When my guides were explaining the past, they were in their element. But when it came time to explain the present, they were embarrassingly trapped in a political dilemma created by the Khrushchev speech. At least half of the museum was devoted to the history of Soviet Uzbekistan, from its founding to the day of my visit. Not surprising, then, was the fact that paintings and photos of Stalin were on almost every wall. He had been the boss from day one. None of the pictures had yet been removed, even though the legend of Stalin was now under daily attack in national newspapers and magazines. Many museums in Moscow faced the same dilemma. What was my guide to say about a hero, a god, a vozhd , who was no longer in good standing? He decided to say nothing, not a single word. He went on endlessly, it seemed, when comparing the wonders of Soviet Uzbekistan to czarist-controlled Uzbekistan, but he refused to say anything about the dark, mustachioed face staring down at him and us. My guide retreated to time-tested clichés about the glories of Soviet manufacturing.

Fingering a new khalat , he said with unpersuasive pride, “This design took Soviet Uzbeks five minutes to make by machine.” Then, pointing to a delicate, intricate design on an old khalat , finished three hundred years before, he said, “Now look at this khalat . Do you realize it took this man a whole lifetime to weave it? But is there really that much difference?”

There was, in fact, a world of difference. Did my guide appreciate the difference? I doubted it. Time and again, as he compared uninspired and sloppy Soviet craftsmanship to old Uzbek craftsmanship, he seemed unable to appreciate that one was awful and the other beautiful.

In one room I was quite astonished to see a very large painting of what looked like Russian soldiers killing Uzbeks. Why would Soviet authorities choose to remind Uzbeks of these slaughters? I asked my guide, “Who are the Uzbeks being killed?” He looked around and, lowering his head, whispered, “They are the Basmachi, rascals who raised trouble during the early twenties.” He again looked around, and dropping his voice still another octave, continued, “They were counterrevolutionaries who had to be wiped out. They were regressive forces. They held up the imposition of Soviet authority, which is an advanced form of government. In opposing the Soviets, they became regressive, anti-Soviet and hence anti-revolutionary.” On an opposite wall was another large painting of Russian troops storming a Samarkand fortress in 1888 and killing the Uzbek defenders. It was beyond me why museum authorities continued to feature paintings of Russians killing Uzbeks.

During my stay in Samarkand I had no trouble with my Intourist guides. While not friendly, they were all helpful. I told them that I would like to visit the Pushkin Library, the Uzbek State University, and the Friedrich Engels Cotton Collective Farm. For what reason, they asked. “I’m interested in Timur and the people of central Asia,” I answered. Whether they believed me or, more likely, suspected me of some hidden but surely nefarious scheme, I had no way of knowing. But they arranged the visits, as requested, and I was grateful.

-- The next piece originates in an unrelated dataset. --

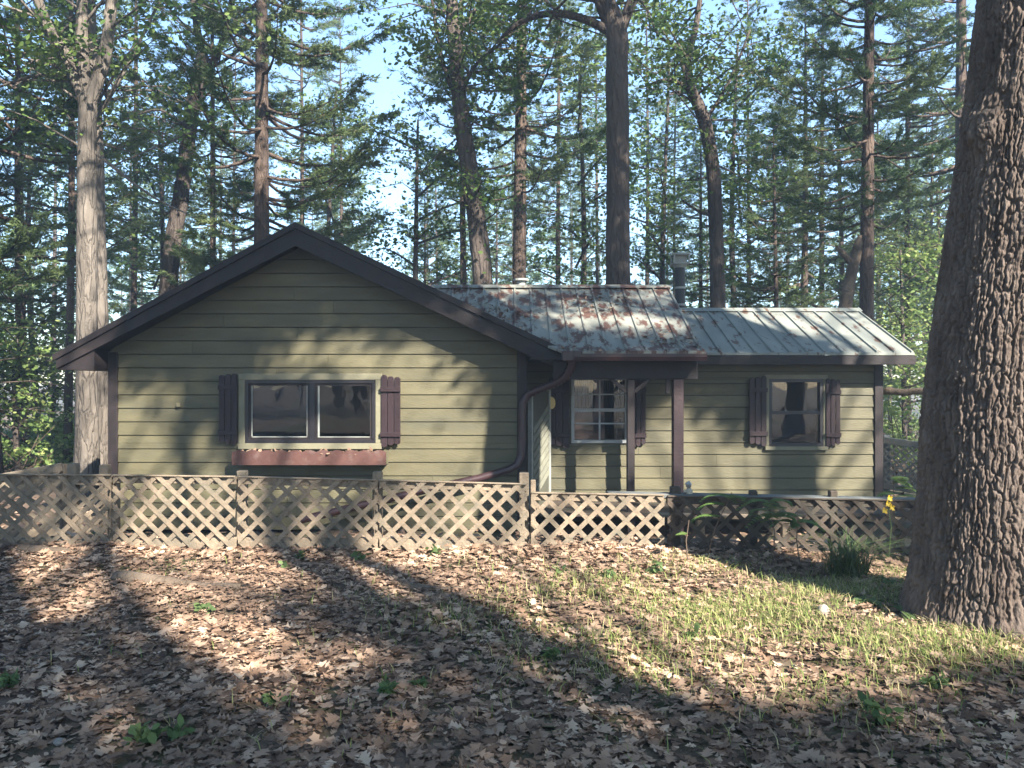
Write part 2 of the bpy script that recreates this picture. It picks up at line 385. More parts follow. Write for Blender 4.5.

The Pushkin Library was actually the one-story home of a former czarist governor of central Asia. It consisted of five rooms, one large, the others small, but all filled with dusty books that looked as if they had not been opened for many years. The garden in the back was crowded with Uzbeks and Tajiks, many catching forty winks on rugs stretched out in the shade of a big tree. A few were actually reading. One was tickling a girl’s feet as she pretended to sleep.

The director, a Russian woman, asked, “Why are you interested in Timur?”

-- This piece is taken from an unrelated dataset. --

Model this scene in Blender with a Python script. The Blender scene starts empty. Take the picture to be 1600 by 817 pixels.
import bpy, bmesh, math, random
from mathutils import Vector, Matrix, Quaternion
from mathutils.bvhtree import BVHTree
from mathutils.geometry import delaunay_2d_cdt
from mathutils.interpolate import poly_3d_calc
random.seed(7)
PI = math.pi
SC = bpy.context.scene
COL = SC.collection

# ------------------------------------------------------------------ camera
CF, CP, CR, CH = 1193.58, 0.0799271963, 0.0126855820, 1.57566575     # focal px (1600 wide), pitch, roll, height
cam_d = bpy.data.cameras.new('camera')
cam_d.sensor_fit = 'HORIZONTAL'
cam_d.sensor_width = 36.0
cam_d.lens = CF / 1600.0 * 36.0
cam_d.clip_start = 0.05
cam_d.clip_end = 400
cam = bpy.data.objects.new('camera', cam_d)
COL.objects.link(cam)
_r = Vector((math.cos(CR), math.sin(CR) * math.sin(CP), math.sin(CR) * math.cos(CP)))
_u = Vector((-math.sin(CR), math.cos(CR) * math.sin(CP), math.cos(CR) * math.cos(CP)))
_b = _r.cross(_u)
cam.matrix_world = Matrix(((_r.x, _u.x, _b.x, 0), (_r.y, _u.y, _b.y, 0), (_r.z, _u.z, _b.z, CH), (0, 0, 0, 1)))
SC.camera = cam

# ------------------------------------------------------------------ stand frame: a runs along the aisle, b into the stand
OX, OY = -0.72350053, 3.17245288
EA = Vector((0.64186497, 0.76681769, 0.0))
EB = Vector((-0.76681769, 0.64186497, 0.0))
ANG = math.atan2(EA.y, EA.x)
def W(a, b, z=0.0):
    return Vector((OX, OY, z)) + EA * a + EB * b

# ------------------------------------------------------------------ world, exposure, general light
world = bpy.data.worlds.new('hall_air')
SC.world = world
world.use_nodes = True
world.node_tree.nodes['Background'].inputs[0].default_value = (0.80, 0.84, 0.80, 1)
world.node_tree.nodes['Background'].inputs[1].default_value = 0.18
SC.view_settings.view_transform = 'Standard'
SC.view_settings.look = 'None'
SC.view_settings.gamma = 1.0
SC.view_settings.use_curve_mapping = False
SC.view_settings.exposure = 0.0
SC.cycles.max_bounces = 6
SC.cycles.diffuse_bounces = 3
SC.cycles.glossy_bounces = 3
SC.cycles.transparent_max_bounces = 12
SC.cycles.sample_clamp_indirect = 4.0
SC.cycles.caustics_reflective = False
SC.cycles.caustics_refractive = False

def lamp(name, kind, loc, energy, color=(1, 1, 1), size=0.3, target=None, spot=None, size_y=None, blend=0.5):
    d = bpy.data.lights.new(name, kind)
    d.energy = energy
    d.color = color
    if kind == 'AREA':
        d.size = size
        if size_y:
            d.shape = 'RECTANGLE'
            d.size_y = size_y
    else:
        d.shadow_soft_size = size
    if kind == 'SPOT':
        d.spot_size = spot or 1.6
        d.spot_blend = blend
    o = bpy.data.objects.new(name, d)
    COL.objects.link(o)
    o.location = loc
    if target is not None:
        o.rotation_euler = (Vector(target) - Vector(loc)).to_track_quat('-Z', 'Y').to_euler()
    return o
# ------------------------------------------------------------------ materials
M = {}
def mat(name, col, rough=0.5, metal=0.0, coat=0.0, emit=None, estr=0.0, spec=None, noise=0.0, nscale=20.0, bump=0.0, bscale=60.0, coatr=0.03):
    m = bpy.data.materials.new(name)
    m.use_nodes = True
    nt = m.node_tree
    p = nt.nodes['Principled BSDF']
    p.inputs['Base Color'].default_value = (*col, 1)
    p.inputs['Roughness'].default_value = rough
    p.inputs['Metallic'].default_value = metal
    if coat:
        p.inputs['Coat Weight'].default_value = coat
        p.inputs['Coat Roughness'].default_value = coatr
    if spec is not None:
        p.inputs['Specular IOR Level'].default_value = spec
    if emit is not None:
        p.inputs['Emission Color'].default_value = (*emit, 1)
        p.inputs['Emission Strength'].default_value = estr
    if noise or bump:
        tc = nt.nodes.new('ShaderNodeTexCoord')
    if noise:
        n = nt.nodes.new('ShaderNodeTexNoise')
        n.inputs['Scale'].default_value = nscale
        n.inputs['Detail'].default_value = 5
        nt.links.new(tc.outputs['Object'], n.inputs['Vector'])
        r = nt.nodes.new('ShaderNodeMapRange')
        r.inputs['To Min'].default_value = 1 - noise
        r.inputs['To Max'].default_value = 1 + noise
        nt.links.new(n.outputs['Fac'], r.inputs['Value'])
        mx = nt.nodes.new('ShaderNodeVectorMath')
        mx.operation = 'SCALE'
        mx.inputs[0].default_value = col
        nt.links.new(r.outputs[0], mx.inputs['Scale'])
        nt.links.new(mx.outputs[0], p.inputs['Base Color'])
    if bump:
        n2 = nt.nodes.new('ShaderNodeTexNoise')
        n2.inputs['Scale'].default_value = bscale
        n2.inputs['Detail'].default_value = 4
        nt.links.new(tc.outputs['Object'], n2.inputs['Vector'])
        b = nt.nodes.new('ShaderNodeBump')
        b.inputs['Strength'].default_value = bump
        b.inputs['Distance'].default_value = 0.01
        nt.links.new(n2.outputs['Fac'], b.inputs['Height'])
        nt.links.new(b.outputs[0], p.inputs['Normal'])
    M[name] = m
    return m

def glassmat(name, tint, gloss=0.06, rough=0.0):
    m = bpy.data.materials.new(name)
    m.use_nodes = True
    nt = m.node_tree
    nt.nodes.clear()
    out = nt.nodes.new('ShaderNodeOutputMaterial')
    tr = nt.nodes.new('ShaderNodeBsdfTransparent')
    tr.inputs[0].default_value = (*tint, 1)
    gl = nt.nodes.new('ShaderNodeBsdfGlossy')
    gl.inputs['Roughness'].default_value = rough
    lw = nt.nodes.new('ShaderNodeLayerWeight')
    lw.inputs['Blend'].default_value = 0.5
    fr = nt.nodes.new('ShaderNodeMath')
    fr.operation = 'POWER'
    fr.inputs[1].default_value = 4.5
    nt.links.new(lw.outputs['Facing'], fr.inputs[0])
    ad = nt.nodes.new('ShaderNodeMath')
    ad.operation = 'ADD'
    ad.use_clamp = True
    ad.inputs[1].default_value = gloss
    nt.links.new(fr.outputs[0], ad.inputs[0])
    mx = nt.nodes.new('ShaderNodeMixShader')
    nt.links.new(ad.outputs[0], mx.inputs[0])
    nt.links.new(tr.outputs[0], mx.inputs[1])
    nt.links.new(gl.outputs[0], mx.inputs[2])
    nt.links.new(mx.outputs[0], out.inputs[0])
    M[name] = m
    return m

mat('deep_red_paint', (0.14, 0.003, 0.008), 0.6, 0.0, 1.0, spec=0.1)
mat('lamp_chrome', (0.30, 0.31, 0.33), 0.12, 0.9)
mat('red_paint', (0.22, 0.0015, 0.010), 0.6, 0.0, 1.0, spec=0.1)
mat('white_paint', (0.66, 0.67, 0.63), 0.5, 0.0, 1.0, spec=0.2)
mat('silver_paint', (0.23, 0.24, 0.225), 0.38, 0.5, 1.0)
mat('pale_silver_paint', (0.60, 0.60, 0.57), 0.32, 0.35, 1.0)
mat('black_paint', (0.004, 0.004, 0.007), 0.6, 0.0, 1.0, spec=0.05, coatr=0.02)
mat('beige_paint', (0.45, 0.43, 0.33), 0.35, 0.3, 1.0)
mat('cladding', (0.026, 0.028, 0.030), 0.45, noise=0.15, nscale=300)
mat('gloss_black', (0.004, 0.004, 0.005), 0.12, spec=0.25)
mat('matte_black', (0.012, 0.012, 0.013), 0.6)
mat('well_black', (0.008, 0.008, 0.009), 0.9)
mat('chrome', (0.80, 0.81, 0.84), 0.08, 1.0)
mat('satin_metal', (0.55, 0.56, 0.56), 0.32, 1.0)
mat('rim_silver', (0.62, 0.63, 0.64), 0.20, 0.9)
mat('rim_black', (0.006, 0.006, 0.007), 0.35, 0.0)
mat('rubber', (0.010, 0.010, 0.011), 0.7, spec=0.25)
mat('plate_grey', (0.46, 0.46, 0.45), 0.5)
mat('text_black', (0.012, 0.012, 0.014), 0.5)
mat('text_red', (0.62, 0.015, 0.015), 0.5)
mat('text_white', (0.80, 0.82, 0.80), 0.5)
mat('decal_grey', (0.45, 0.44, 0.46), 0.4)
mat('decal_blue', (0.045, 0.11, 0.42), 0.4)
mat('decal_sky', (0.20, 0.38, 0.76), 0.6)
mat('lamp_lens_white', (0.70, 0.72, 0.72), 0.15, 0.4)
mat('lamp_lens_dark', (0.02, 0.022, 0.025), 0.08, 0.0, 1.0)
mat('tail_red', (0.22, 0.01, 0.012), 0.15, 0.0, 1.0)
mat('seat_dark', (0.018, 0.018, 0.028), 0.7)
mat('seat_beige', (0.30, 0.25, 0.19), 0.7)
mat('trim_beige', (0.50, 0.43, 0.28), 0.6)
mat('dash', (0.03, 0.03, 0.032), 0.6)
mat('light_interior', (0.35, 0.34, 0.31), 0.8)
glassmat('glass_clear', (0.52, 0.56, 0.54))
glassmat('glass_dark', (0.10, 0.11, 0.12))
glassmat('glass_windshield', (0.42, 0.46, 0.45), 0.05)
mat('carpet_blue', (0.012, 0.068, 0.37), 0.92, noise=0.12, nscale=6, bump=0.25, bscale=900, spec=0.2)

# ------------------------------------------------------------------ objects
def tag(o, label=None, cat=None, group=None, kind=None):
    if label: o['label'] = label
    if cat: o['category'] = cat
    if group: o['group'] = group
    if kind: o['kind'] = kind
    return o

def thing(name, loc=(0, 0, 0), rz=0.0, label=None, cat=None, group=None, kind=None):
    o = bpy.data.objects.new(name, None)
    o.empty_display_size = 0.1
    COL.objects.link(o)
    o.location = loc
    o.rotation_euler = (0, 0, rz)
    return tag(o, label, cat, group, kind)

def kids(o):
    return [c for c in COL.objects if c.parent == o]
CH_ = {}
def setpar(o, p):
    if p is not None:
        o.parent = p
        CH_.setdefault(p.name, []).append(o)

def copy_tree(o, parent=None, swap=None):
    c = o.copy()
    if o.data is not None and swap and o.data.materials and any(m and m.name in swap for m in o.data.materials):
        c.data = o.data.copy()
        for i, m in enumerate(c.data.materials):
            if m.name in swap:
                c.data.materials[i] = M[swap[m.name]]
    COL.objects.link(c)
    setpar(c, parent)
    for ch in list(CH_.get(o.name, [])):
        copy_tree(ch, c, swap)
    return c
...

“Because,” I answered, “he was a great man.” For the director of the Pushkin Library in Samarkand, it was the perfect response. What could she say? Off she went to find a book or two, while I deliberately loitered in the garden, hoping my presence, that of a very tall foreigner, would attract attention. And it did. Slowly, a dozen or so teenage girls began to gather around me. They were short, thin, and very pretty. They wore brightly colored skirts, blouses, and kerchiefs, and their hair was in long braids trailing down their backs. Once they learned that I was an American, they bubbled with questions, their curiosity over the top. They wanted to know about everything from Eisenhower to Harvard.

“Can we take a picture of you?” they asked.

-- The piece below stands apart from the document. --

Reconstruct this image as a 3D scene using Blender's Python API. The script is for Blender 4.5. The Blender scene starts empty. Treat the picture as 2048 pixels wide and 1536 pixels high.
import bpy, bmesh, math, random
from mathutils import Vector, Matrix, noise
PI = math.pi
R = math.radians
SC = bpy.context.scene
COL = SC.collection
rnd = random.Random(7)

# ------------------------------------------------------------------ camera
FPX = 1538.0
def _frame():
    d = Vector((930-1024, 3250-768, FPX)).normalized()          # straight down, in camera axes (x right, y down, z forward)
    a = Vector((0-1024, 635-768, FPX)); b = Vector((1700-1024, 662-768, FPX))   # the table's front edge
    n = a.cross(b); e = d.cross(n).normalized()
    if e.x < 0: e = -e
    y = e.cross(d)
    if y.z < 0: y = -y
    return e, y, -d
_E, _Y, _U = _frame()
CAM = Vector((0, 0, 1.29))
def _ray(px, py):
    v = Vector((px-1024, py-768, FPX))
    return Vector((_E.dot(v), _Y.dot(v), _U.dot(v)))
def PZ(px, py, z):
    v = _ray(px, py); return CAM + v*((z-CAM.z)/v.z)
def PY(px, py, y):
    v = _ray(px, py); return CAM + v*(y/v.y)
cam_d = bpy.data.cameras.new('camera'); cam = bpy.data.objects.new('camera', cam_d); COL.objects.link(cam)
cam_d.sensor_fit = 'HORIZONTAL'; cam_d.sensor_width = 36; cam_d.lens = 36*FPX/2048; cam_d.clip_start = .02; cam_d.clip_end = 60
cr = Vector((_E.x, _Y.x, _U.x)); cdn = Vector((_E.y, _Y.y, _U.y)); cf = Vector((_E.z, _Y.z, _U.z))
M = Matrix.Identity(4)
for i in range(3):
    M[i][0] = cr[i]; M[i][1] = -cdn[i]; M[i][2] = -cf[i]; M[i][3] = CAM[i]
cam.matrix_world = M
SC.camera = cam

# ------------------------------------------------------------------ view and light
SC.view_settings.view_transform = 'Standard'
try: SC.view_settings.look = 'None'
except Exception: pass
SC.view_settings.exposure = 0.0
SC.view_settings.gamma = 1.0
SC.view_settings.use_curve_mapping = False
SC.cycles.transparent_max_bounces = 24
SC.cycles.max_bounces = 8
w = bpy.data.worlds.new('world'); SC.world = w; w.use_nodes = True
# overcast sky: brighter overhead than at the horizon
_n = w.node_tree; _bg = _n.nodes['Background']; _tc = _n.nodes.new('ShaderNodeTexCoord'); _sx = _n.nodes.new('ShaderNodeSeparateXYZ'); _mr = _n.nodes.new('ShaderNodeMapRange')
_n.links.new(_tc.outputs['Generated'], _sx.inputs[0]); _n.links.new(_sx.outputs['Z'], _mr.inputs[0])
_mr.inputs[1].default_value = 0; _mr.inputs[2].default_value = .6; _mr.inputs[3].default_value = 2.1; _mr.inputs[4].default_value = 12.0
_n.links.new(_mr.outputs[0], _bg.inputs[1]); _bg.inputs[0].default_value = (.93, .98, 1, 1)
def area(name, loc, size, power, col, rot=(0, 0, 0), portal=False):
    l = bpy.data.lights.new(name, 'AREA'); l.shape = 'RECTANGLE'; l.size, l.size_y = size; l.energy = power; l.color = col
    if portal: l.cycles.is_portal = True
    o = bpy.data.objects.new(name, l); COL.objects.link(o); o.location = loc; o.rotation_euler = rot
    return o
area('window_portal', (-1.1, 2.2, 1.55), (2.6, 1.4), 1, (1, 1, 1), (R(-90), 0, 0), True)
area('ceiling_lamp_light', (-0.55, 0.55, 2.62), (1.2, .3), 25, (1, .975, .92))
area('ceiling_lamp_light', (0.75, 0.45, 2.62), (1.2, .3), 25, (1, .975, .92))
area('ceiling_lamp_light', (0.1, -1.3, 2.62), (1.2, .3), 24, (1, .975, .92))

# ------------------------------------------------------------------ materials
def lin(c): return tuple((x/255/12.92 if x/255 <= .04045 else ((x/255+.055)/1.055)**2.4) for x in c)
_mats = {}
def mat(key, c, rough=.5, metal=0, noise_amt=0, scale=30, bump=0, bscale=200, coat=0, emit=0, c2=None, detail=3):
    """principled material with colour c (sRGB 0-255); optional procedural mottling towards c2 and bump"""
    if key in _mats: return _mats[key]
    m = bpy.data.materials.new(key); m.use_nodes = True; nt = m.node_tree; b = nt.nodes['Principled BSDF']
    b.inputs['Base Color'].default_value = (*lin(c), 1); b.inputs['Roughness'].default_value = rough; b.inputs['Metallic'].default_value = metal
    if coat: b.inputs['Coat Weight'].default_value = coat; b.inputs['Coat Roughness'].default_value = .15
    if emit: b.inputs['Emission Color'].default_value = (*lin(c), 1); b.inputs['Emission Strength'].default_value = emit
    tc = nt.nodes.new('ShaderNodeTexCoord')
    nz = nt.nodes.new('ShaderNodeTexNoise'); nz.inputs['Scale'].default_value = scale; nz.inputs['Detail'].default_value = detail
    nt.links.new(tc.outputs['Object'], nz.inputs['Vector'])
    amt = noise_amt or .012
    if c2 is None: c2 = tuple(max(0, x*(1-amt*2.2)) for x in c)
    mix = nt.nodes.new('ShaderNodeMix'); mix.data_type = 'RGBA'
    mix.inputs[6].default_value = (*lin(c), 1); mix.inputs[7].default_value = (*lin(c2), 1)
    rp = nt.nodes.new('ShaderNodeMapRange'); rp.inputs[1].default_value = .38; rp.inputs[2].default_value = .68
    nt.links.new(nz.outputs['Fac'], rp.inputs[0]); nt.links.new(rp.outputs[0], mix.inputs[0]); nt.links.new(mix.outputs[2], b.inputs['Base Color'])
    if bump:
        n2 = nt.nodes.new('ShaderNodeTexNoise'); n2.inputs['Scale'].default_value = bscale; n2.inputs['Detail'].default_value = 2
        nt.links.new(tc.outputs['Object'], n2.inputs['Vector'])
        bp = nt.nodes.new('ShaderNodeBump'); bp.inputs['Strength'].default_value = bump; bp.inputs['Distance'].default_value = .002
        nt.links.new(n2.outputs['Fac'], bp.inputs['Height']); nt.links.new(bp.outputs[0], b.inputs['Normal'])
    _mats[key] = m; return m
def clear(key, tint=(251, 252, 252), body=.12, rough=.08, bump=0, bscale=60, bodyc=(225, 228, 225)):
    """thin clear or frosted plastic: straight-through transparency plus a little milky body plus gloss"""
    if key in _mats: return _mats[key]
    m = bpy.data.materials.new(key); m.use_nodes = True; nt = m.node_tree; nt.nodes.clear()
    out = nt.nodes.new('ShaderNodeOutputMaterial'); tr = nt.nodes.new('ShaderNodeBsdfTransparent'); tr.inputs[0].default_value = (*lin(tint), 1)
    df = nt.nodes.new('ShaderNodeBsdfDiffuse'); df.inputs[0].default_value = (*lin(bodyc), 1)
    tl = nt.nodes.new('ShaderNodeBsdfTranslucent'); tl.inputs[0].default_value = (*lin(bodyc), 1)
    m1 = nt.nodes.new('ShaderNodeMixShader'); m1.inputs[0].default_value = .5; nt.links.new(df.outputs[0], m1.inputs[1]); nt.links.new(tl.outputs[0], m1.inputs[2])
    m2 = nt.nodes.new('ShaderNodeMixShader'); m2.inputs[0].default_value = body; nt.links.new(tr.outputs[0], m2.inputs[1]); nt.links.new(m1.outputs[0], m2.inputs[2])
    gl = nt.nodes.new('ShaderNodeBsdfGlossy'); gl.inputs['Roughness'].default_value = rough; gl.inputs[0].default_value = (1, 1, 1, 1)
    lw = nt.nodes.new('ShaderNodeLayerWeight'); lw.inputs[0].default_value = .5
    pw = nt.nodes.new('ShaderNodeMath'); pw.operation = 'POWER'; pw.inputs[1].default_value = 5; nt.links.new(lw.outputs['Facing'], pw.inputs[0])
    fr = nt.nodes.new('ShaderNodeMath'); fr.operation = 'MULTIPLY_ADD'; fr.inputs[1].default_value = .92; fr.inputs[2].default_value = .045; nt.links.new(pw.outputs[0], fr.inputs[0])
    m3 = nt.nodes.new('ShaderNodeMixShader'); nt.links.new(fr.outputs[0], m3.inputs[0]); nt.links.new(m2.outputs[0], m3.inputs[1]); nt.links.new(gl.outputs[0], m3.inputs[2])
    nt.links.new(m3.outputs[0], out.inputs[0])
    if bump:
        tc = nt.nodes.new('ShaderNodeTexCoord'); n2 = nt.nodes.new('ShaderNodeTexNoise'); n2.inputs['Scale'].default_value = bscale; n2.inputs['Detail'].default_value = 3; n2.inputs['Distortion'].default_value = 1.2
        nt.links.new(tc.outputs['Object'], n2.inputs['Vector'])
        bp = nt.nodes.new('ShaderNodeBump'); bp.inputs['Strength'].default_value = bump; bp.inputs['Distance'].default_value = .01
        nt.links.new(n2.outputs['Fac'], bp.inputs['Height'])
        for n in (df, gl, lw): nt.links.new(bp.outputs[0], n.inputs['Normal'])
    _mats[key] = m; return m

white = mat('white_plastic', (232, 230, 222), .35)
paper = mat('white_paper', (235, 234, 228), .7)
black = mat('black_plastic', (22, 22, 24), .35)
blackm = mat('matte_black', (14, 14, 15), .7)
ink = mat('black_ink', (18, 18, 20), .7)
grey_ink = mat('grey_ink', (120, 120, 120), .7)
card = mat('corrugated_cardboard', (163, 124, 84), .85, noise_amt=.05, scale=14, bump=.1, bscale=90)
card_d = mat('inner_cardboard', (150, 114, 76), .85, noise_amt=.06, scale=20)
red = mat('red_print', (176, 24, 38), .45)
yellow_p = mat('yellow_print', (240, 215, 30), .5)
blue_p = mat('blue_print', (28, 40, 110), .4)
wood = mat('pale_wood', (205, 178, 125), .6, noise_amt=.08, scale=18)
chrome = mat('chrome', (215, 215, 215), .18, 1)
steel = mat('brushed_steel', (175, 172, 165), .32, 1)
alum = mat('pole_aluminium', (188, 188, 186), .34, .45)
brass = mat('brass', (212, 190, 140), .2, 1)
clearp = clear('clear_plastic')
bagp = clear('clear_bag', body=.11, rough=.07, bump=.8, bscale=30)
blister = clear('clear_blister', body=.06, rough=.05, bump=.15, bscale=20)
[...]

“Yes,” I said, “and may I take pictures of you?”

Yes, indeed.

“If you send me a copy of this picture,” one youngster said, “I shall treasure it all my life. I love Americans.”

The director returned with two old books and many apologies. There were no other books on Timur in the city where he was buried. I was puzzled. She tried to explain. “These days, one finds out all about central Asia in Moscow,” she said. “Go to the Lenin Library. There are many books on Timur there.”

“Isn’t it strange,” I remarked, “that there are so few books on Timur in Samarkand’s major library?”

She seemed embarrassed, yet held to the safe party line. “No, not at all. All information about central Asia’s past is in Moscow. Years ago, all of this material was removed from Samarkand. Our best students now study Uzbek history in Moscow.”

I was late for my appointment at Uzbek State University. My Intourist guide had mysteriously vanished, and one of the teenage girls, seeing my predicament, raised her hand. “Do you know where the university is?” she asked.

“No, but I’ll find it.”

“No, I shall escort you there. May I?”

“Please, I’d be delighted.”

We set off down the street and took a short cut, as she put it. I saw an old, fenced-in brownstone building. It instantly sparked a memory. I had seen it before, in the painting of the fortress where the Russians had killed so many Uzbeks in 1888. My teenage guide said, “It’s now an MVD base.”